Change in maternity leave terms gave rise to compensation

A pregnant employee was entitled to compensation under the Equal Treatment Act as a result of a material change to her maternity leave terms even though she had not left her position.

Skrevet af

Elisabeth Krusegård Nielsen

Karoline Stisen

Employers are not allowed to dismiss or treat employees less favourably on grounds of pregnancy. In this case, the Supreme Court had to decide whether an employee whose maternity leave terms had been changed was entitled to compensation under the Equal Treatment Act, even though she had not regarded the changed terms as a dismissal.

The case concerned an unskilled employee who, in September 2016, informed her employer that she was pregnant. It was stated in the employee’s employment contract that she was entitled to pay during maternity leave in accordance with the Industrial Agreement but then, in November 2016, the employer changed its maternity leave terms with effect from 1 December 2016. The change meant that the employees were only entitled to maternity benefits during maternity leave.

Because of the change, the employee would thus receive a lower pay and would not receive pension contributions during her maternity leave. The employee continued her employment on the changed maternity leave terms but on the first day of her maternity leave, she filed a complaint with the Board of Equal Treatment regarding the changed terms. After the end of the maternity leave, the employee returned to her position on the changed terms.

According to the judgment by the high court, the employee was not entitled to compensation as she had continued her employment on the changed terms and conditions.

In the Supreme Court, the employee claimed that the change in the employer’s maternity leave terms was caused by the employee’s pregnancy and upcoming maternity leave, so the change in terms and conditions was thus in breach of the Equal Treatment Act, and that it was not a condition for receiving compensation under the Act that she had left her position after the change in terms and conditions.

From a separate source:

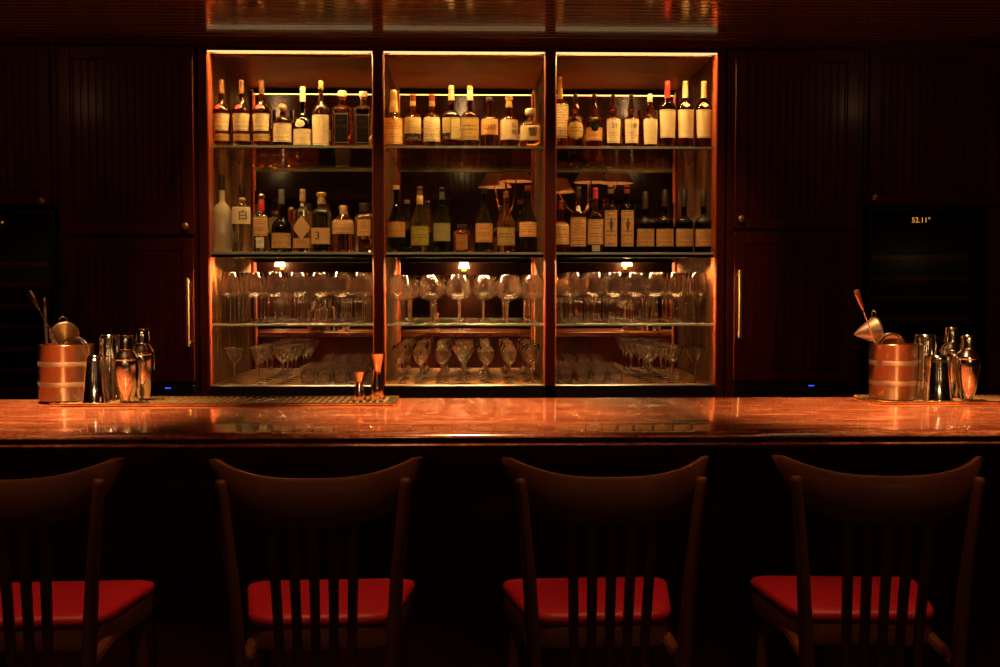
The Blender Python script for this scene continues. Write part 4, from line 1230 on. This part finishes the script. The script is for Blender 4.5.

In this regard, the employer argued that the terms and conditions of all its employees had simply been clarified and, further, that it was a condition for receiving compensation under the Equal Treatment Act that the employee had actually been dismissed or considered herself as dismissed by not accepting the alleged change in terms and conditions.

Compensation was not conditional on termination of employment
The Supreme Court stated that it is generally not a condition for being awarded compensation under the Equal Treatment Act that the employee in question leaves their position.

In relation to the specific case, the Supreme Court found that the change of the employee’s maternity leave terms constituted a material deterioration of her terms and conditions of employment, and since the employer had not proven that the change was not based on the employee’s pregnancy, the change was in breach of the Equal Treatment Act.

Furthermore, the Supreme Court held – in contrast to the high court – that the employee had not forfeited the right to compensation under the Equal Treatment Act because of inaction, even though she had not informed the employer that she did not accept the change until she started her maternity leave and, at the same time, submitted a complaint to the Board of Equal Treatment.

Accordingly, the Supreme Court awarded the employee a compensation of DKK 50,000.

Norrbom Vinding notes

  • that the judgment confirms that the protection in the Equal Treatment Act covers dismissal as well as other types of less favourable treatment due to pregnancy, leave of absence, etc. and establishes that it is not a condition for being awarded compensation that the employee in question leaves their position; but
  • that it has an impact on the calculation of the compensation under the Equal Treatment Act if the employee leaves their position as a consequence of, for example, the change in terms and conditions of employment. 

The content of the above is not, and should not be a substitute for legal advice.